The idea that the voice of secular rationality is sufficient to speak for all kinds and conditions and times of human life and that it therefore can readily be enforced without harm to anyone will not bear close examination. Such an argument must go the way of the argument that the masculine pronoun actually includes all or that whiteness is a useful short-circuit to all of humanity. We have long come to see that civic meals may not be so hearty or so tasty without multiple ingredients. The heart, too, may have reasons that lucid rationality cannot express. Champions of reason must consider a long line of detractors, beginning in the modern age with the Romantics, who challenge their triumphalism.

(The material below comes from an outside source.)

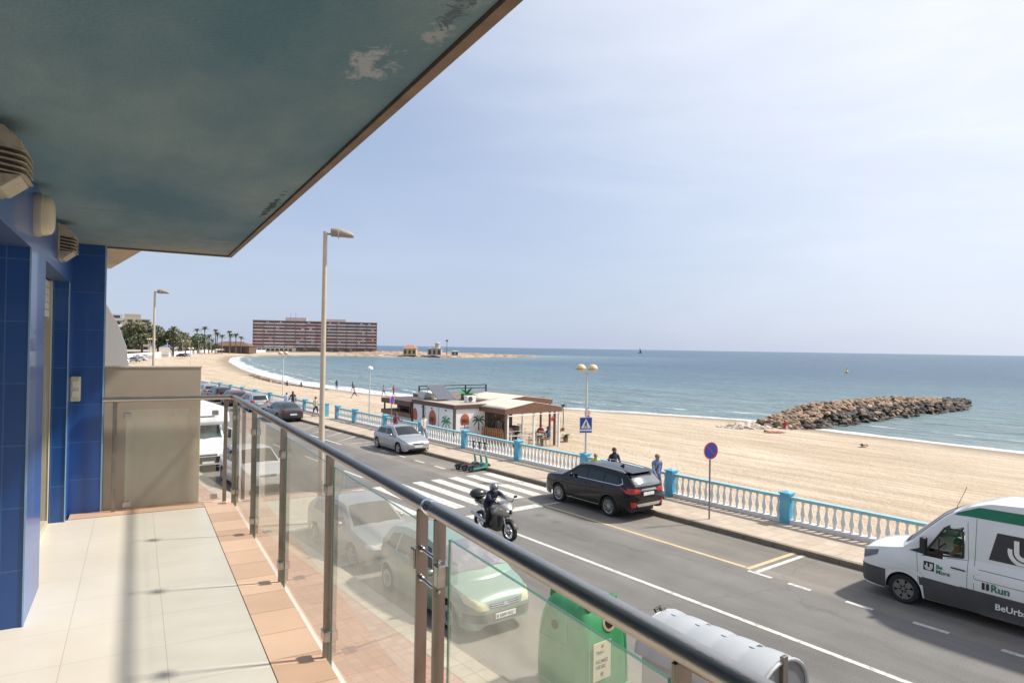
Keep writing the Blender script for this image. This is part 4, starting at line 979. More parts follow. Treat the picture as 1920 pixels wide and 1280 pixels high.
def car_lights(c, nose, hood, plate='front', grille=True, led=False, hl=None, pm=None, gm_=None):
    L = c.L; w = c.W/2
    for sg in (-1, 1):
        x0, x1 = sg*w*.48, sg*w*.86
        c.patch('headlight', [(x0, nose-.1), (x1, nose-.06)], [(x0, nose-.02), (x1, nose+.06)], 'y+', hl or clearlens, off=.008, nu=8, nv=4)
    if grille: c.patch('grille', [(-w*.36, nose-.1), (w*.36, nose-.1)], [(-w*.38, nose-.03), (w*.38, nose-.03)], 'y+', gm_ or dkgrey, off=.008, nu=8, nv=2)
    c.patch('lower_intake', [(-w*.5, .27), (w*.5, .27)], [(-w*.52, .35), (w*.52, .35)], 'y+', black, off=.006, nu=8, nv=2)
    g = MB(); g.box(-.26, .26, L/2+.002, L/2+.016, .4, .51); pl = g.build('number_plate', platewhite, c.root, bevel=.003); return pl
def rear_kit(c, zt, zb_, wz=None, plate_z=.75, lh=.16, lens=None):
    L = c.L; w = c.W/2
    for sg in (-1, 1):
        c.patch('tail_light', [(sg*w*.55, zt-lh), (sg*w*.88, zt-lh)], [(sg*w*.58, zt), (sg*w*.88, zt)], 'y-', lens or redlens, off=.01, nu=6, nv=4)
        c.patch('tail_light', [(L-.22, zt-lh+.01), (L-.03, zt-lh+.01)], [(L-.2, zt), (L-.03, zt)], 'x'+('+' if sg > 0 else '-'), lens or redlens, off=.01, nu=6, nv=4)
    g = MB(); g.box(-.26, .26, -L/2-.016, -L/2-.001, plate_z-.055, plate_z+.055); g.build('number_plate', platewhite, c.root, bevel=.003)
def rear_screen(c, z0, z1, f0=.72, f1=.62, glass=None):
    w = c.W/2; c.patch('rear_window', [(-w*f0, z0), (w*f0, z0)], [(-w*f1, z1), (w*f1, z1)], 'y-', glass or carglass, off=.008, nu=12, nv=6)

# ---- silver hatchback facing us
silver = paint('silver_paint', (.40, .41, .42), .55, .3)
r = thing('parked_car', 'silver five-door hatchback parked at the kerb, its nose towards us', 'car', (18.05, 33.75, 0), pi, 'cars parked by the promenade')
c = Car(hatch_spec(4.11, 1.71, 1.42, belt=.92, hood=.80, nose=.66)).build(silver, r)
std_windows(c, .92, 1.42, 1.05, 1.85, [2.42], 3.55)
car_lights(c, .66, .8); rear_kit(c, .9, .7); rear_screen(c, .98, 1.25); c.mirror(1.55, .96, silver)
c.seam([(1.35, .3), (1.38, .9)]); c.seam([(2.43, .25), (2.43, .9)]); c.seam([(3.0, .62), (3.25, .9)])
for sg in (-1,): c.patch('door_handle', [(2.2, .8), (2.36, .8)], [(2.2, .825), (2.36, .825)], 'x+', silver, off=.02, nu=3, nv=1)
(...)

Two further clarifications are necessary. Rationality is a wider term than often admitted and it cannot be reduced to rationalism. Religious assertions or ethical reflection cannot automatically be construed as irrational. Most theology, though perhaps not most mysticism, speaks in rational sentences and uses rational arguments when constructing a convincing worldview. The issue here is a particular kind of rationality that comes locked in the assumptions of an entire secular worldview, which may imply the exclusion of religion or feeling or even, in the case of “rational choice theory,” non-capitalist assumptions. The other issue is that religious people, or others who speak in their most meaningful vernaculars, may still, from time to time, deliberately choose to confine themselves to the lingua franca of secular rationality. They may do this for strategic reasons, for example, to win over the largest possible sympathetic audiences. But they should not be required to switch to this language, not required to dispense with being true to their own inner voices. Telling the religious to keep silent belongs in the same category as telling women, or blacks, or the southern hemisphere, or non property-owners, to keep silent.

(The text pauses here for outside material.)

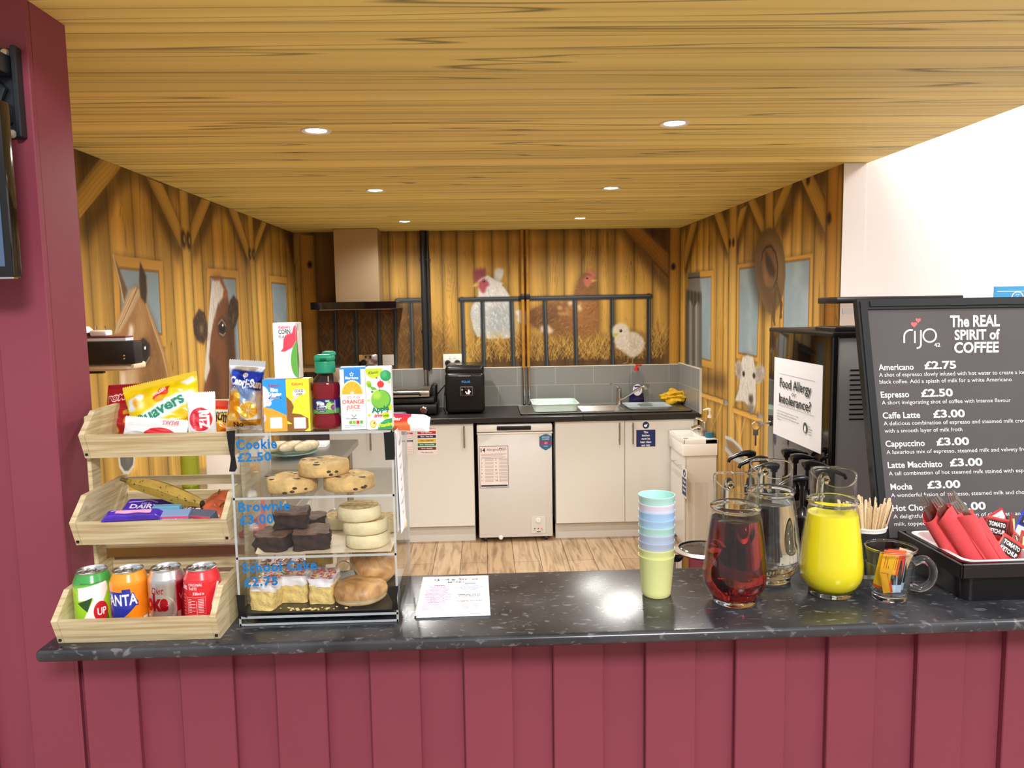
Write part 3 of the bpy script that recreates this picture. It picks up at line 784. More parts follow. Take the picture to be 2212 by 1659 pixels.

A mono-culture of purely rational discourse has other problems, too. It isn’t just that although secular discourse is the most unchallengeable way of speaking, we must also honor diversity. It is also the case that this very dominating language comes with its own dubious history. Post-modernism celebrates diversity and is suspicious of the totalizing unity of single, universally imposed grand narratives. The much vaunted lucid rationality of the Enlightenment is not without its downside. This was the language that prevailed in and was used to justify the world of colonialism. This kind of language does not readily acknowledge the larger nuances of human life and provides the grating voice for rational choice theorists with their grossly simplified picture of social reality and human psychology. When it prevails as the law of the market and the hegemony of global capitalism, it eliminates, on principle, indigenous voices and compels all to speak in the network standard of the World Bank and the International Monetary Fund and Wall Street bankers.

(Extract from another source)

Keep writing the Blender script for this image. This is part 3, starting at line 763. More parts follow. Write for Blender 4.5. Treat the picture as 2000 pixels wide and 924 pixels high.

Romantic, post-colonialist, post-Marxian, post-Freudian, feminist, and queer modes of discourse have all mounted their critiques of excessive Enlightenment self-congratulation and questioned the hegemony of Western, secular reason. Religion, too, has of course joined in this critique. Some Christian philosophical traditions have risen to argue that a full account of humanity must always include head and heart. Religion is more likely to see reason as the servant of the heart, not its displacement. Religion has joined the social sciences in the insight that there are no impartial or value-free claims that exist without presuppositions. Every social unit, including modern science, operates according to and in the interests of some ideology. No doubt the Enlightenment and the French Revolution joined hands in the proclamation of the sovereignty of reason as a triumph over ancient orders and practices. No doubt this diminished the life of other spheres, at least for a time, and perhaps shattered social bonds in the name of a new ethic of individualism and self-interest. No doubt the back and forth among great ideas will continue.
So it may be best to acknowledge that our post-modern age of diversity and multiplicity has also become, in some sense, a post-secular age, as well as a post-colonial age. That is, we no longer can convincingly argue that once there was religion and now there is reason, once there was Christendom and now there is secularism. The back-and-forth between reason and religion continues, even as in some periods like the Enlightenment or modernism reason seemed clearly to be triumphing. But both before and also after the Enlightenment, religion, or some other alternative to a cool secular reasoning, plays on the public stage as well. Just when we thought the death of God and language about God had become a well-established insight (or accomplishment) of a secular age, there are returns, dialogues, ongoing vigorous conversations. Post-modern eyes notice that religion too has a role within the history of modernity. The logos and especially the mythos that is part of the inner logic of religious awareness ensures that religion and its modes of expression will always be returning in some way, even if in radically new forms. Rational reflection is capable of undermining and also justifying and giving voice to faith, just as faith has sometimes rejected and sometimes relied on rational argument.